What is expected | Everything in the data should be repeated exactly, save for the images.

Source data |
START

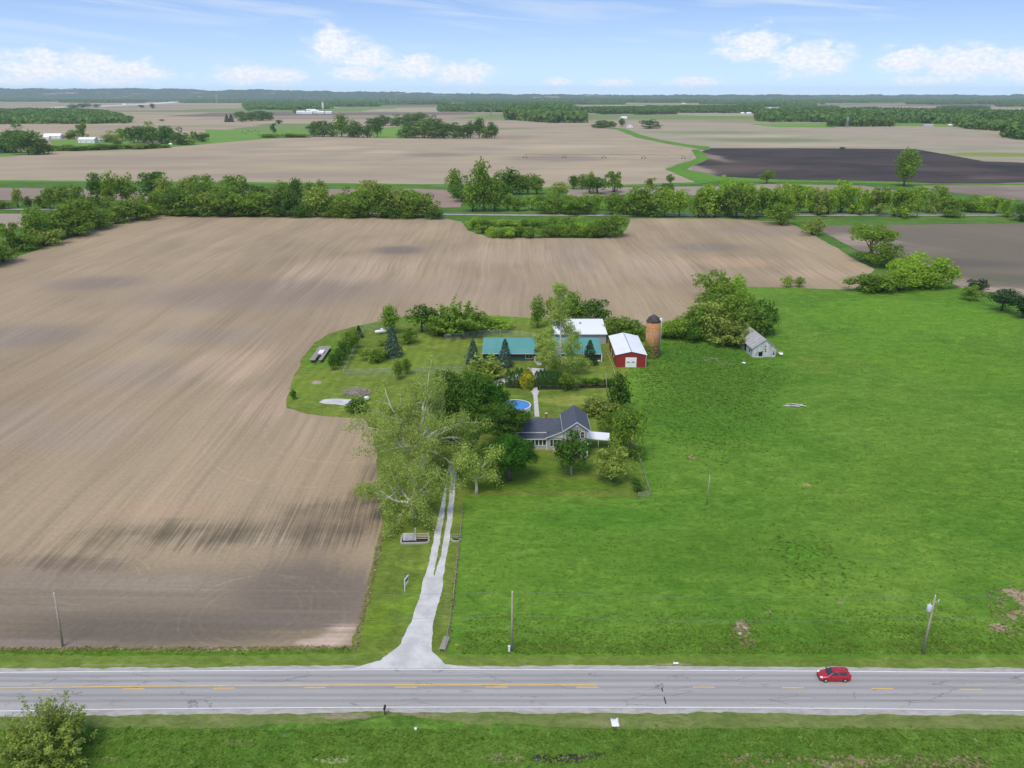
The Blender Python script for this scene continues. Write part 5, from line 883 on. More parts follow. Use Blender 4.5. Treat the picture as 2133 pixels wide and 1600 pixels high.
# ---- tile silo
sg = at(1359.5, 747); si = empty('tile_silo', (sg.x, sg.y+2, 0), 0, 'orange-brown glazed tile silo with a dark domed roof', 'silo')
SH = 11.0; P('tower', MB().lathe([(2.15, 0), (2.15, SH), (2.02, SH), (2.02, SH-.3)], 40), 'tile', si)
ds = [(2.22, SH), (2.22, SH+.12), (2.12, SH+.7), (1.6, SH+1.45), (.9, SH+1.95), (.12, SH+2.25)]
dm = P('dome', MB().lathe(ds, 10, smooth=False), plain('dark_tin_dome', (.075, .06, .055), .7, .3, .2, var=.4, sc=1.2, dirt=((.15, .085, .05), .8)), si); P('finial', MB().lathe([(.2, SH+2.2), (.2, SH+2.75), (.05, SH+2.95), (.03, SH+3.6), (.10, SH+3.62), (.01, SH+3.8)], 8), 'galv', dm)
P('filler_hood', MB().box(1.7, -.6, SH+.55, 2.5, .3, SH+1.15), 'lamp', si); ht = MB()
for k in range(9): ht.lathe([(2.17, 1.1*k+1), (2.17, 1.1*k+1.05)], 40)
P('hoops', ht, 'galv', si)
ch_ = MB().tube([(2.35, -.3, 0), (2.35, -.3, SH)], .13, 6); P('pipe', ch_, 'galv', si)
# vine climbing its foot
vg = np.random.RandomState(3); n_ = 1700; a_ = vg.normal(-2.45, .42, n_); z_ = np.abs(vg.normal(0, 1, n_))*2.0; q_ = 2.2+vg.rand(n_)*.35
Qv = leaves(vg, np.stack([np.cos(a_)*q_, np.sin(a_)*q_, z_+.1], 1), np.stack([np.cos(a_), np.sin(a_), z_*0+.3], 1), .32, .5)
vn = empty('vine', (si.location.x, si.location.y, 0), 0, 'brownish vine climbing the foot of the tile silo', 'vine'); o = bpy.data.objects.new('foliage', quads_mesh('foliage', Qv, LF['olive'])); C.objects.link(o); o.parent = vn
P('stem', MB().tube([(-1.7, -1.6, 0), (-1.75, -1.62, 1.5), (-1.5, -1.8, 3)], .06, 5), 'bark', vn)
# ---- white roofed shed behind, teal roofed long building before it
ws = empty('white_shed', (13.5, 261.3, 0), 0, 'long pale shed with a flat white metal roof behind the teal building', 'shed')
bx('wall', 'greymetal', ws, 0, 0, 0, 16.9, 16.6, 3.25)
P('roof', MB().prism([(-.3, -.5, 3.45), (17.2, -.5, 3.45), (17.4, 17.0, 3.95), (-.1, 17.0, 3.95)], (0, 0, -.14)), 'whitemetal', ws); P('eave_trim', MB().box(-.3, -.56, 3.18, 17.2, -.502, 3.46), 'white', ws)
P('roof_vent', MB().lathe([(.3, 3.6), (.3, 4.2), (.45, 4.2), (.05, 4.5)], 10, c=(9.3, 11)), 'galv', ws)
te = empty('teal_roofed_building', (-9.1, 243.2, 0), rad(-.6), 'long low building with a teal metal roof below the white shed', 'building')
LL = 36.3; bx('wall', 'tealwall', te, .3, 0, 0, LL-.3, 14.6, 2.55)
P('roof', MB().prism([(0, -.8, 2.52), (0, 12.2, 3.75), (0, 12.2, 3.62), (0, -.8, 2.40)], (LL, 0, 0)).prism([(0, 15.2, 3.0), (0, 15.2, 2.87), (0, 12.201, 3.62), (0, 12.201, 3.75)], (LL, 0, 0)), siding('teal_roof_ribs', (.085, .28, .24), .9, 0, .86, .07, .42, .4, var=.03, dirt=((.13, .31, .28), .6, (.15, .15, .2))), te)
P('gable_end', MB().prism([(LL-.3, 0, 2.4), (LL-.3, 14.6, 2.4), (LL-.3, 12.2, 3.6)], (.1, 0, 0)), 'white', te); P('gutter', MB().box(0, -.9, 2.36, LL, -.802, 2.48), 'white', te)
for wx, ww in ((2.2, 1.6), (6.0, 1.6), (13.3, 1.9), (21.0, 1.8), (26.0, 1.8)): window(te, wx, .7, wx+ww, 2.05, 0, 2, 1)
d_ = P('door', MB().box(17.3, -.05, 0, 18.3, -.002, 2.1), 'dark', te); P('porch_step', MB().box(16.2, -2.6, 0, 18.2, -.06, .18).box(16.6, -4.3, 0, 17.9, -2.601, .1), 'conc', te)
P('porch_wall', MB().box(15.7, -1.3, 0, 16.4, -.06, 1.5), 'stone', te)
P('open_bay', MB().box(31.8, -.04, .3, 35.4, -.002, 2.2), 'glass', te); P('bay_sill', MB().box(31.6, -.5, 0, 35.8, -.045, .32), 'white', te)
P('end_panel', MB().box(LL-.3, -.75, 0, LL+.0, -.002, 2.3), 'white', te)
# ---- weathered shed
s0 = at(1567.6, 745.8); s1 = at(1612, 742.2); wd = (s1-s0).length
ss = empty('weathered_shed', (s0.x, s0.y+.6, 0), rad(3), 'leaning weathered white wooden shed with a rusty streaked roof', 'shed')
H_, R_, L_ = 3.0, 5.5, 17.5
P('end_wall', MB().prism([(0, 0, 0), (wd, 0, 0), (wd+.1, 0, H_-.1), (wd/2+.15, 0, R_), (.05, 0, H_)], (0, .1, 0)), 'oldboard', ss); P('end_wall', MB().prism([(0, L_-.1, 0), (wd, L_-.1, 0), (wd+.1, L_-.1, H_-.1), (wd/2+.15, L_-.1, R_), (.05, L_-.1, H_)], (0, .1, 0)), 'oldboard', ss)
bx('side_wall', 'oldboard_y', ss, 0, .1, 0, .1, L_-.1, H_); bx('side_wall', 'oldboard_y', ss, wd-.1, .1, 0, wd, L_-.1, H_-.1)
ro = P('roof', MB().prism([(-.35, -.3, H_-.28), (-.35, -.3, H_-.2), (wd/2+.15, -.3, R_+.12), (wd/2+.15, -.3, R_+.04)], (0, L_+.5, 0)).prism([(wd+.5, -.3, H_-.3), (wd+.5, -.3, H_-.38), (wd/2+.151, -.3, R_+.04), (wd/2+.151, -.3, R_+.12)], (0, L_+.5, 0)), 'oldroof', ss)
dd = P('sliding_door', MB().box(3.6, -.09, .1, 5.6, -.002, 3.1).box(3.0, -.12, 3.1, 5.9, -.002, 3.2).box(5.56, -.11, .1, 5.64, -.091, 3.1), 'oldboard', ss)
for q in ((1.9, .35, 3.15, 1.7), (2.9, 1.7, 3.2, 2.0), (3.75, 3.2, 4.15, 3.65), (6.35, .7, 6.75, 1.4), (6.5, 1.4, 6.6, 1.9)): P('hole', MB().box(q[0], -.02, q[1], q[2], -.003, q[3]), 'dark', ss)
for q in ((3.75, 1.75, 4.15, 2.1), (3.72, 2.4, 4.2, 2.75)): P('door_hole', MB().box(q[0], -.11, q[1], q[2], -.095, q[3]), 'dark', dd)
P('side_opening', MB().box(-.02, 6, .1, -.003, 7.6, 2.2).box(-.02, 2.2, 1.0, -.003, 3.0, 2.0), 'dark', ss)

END

Task answer |
The Blender Python script for this scene continues. Write part 5, from line 883 on. More parts follow. Use Blender 4.5. Treat the picture as 2133 pixels wide and 1600 pixels high.
# ---- tile silo
sg = at(1359.5, 747); si = empty('tile_silo', (sg.x, sg.y+2, 0), 0, 'orange-brown glazed tile silo with a dark domed roof', 'silo')
SH = 11.0; P('tower', MB().lathe([(2.15, 0), (2.15, SH), (2.02, SH), (2.02, SH-.3)], 40), 'tile', si)
ds = [(2.22, SH), (2.22, SH+.12), (2.12, SH+.7), (1.6, SH+1.45), (.9, SH+1.95), (.12, SH+2.25)]
dm = P('dome', MB().lathe(ds, 10, smooth=False), plain('dark_tin_dome', (.075, .06, .055), .7, .3, .2, var=.4, sc=1.2, dirt=((.15, .085, .05), .8)), si); P('finial', MB().lathe([(.2, SH+2.2), (.2, SH+2.75), (.05, SH+2.95), (.03, SH+3.6), (.10, SH+3.62), (.01, SH+3.8)], 8), 'galv', dm)
P('filler_hood', MB().box(1.7, -.6, SH+.55, 2.5, .3, SH+1.15), 'lamp', si); ht = MB()
for k in range(9): ht.lathe([(2.17, 1.1*k+1), (2.17, 1.1*k+1.05)], 40)
P('hoops', ht, 'galv', si)
ch_ = MB().tube([(2.35, -.3, 0), (2.35, -.3, SH)], .13, 6); P('pipe', ch_, 'galv', si)
# vine climbing its foot
vg = np.random.RandomState(3); n_ = 1700; a_ = vg.normal(-2.45, .42, n_); z_ = np.abs(vg.normal(0, 1, n_))*2.0; q_ = 2.2+vg.rand(n_)*.35
Qv = leaves(vg, np.stack([np.cos(a_)*q_, np.sin(a_)*q_, z_+.1], 1), np.stack([np.cos(a_), np.sin(a_), z_*0+.3], 1), .32, .5)
vn = empty('vine', (si.location.x, si.location.y, 0), 0, 'brownish vine climbing the foot of the tile silo', 'vine'); o = bpy.data.objects.new('foliage', quads_mesh('foliage', Qv, LF['olive'])); C.objects.link(o); o.parent = vn
P('stem', MB().tube([(-1.7, -1.6, 0), (-1.75, -1.62, 1.5), (-1.5, -1.8, 3)], .06, 5), 'bark', vn)
# ---- white roofed shed behind, teal roofed long building before it
ws = empty('white_shed', (13.5, 261.3, 0), 0, 'long pale shed with a flat white metal roof behind the teal building', 'shed')
bx('wall', 'greymetal', ws, 0, 0, 0, 16.9, 16.6, 3.25)
P('roof', MB().prism([(-.3, -.5, 3.45), (17.2, -.5, 3.45), (17.4, 17.0, 3.95), (-.1, 17.0, 3.95)], (0, 0, -.14)), 'whitemetal', ws); P('eave_trim', MB().box(-.3, -.56, 3.18, 17.2, -.502, 3.46), 'white', ws)
P('roof_vent', MB().lathe([(.3, 3.6), (.3, 4.2), (.45, 4.2), (.05, 4.5)], 10, c=(9.3, 11)), 'galv', ws)
te = empty('teal_roofed_building', (-9.1, 243.2, 0), rad(-.6), 'long low building with a teal metal roof below the white shed', 'building')
LL = 36.3; bx('wall', 'tealwall', te, .3, 0, 0, LL-.3, 14.6, 2.55)
P('roof', MB().prism([(0, -.8, 2.52), (0, 12.2, 3.75), (0, 12.2, 3.62), (0, -.8, 2.40)], (LL, 0, 0)).prism([(0, 15.2, 3.0), (0, 15.2, 2.87), (0, 12.201, 3.62), (0, 12.201, 3.75)], (LL, 0, 0)), siding('teal_roof_ribs', (.085, .28, .24), .9, 0, .86, .07, .42, .4, var=.03, dirt=((.13, .31, .28), .6, (.15, .15, .2))), te)
P('gable_end', MB().prism([(LL-.3, 0, 2.4), (LL-.3, 14.6, 2.4), (LL-.3, 12.2, 3.6)], (.1, 0, 0)), 'white', te); P('gutter', MB().box(0, -.9, 2.36, LL, -.802, 2.48), 'white', te)
for wx, ww in ((2.2, 1.6), (6.0, 1.6), (13.3, 1.9), (21.0, 1.8), (26.0, 1.8)): window(te, wx, .7, wx+ww, 2.05, 0, 2, 1)
d_ = P('door', MB().box(17.3, -.05, 0, 18.3, -.002, 2.1), 'dark', te); P('porch_step', MB().box(16.2, -2.6, 0, 18.2, -.06, .18).box(16.6, -4.3, 0, 17.9, -2.601, .1), 'conc', te)
P('porch_wall', MB().box(15.7, -1.3, 0, 16.4, -.06, 1.5), 'stone', te)
P('open_bay', MB().box(31.8, -.04, .3, 35.4, -.002, 2.2), 'glass', te); P('bay_sill', MB().box(31.6, -.5, 0, 35.8, -.045, .32), 'white', te)
P('end_panel', MB().box(LL-.3, -.75, 0, LL+.0, -.002, 2.3), 'white', te)
# ---- weathered shed
s0 = at(1567.6, 745.8); s1 = at(1612, 742.2); wd = (s1-s0).length
ss = empty('weathered_shed', (s0.x, s0.y+.6, 0), rad(3), 'leaning weathered white wooden shed with a rusty streaked roof', 'shed')
H_, R_, L_ = 3.0, 5.5, 17.5
P('end_wall', MB().prism([(0, 0, 0), (wd, 0, 0), (wd+.1, 0, H_-.1), (wd/2+.15, 0, R_), (.05, 0, H_)], (0, .1, 0)), 'oldboard', ss); P('end_wall', MB().prism([(0, L_-.1, 0), (wd, L_-.1, 0), (wd+.1, L_-.1, H_-.1), (wd/2+.15, L_-.1, R_), (.05, L_-.1, H_)], (0, .1, 0)), 'oldboard', ss)
bx('side_wall', 'oldboard_y', ss, 0, .1, 0, .1, L_-.1, H_); bx('side_wall', 'oldboard_y', ss, wd-.1, .1, 0, wd, L_-.1, H_-.1)
ro = P('roof', MB().prism([(-.35, -.3, H_-.28), (-.35, -.3, H_-.2), (wd/2+.15, -.3, R_+.12), (wd/2+.15, -.3, R_+.04)], (0, L_+.5, 0)).prism([(wd+.5, -.3, H_-.3), (wd+.5, -.3, H_-.38), (wd/2+.151, -.3, R_+.04), (wd/2+.151, -.3, R_+.12)], (0, L_+.5, 0)), 'oldroof', ss)
dd = P('sliding_door', MB().box(3.6, -.09, .1, 5.6, -.002, 3.1).box(3.0, -.12, 3.1, 5.9, -.002, 3.2).box(5.56, -.11, .1, 5.64, -.091, 3.1), 'oldboard', ss)
for q in ((1.9, .35, 3.15, 1.7), (2.9, 1.7, 3.2, 2.0), (3.75, 3.2, 4.15, 3.65), (6.35, .7, 6.75, 1.4), (6.5, 1.4, 6.6, 1.9)): P('hole', MB().box(q[0], -.02, q[1], q[2], -.003, q[3]), 'dark', ss)
for q in ((3.75, 1.75, 4.15, 2.1), (3.72, 2.4, 4.2, 2.75)): P('door_hole', MB().box(q[0], -.11, q[1], q[2], -.095, q[3]), 'dark', dd)
P('side_opening', MB().box(-.02, 6, .1, -.003, 7.6, 2.2).box(-.02, 2.2, 1.0, -.003, 3.0, 2.0), 'dark', ss)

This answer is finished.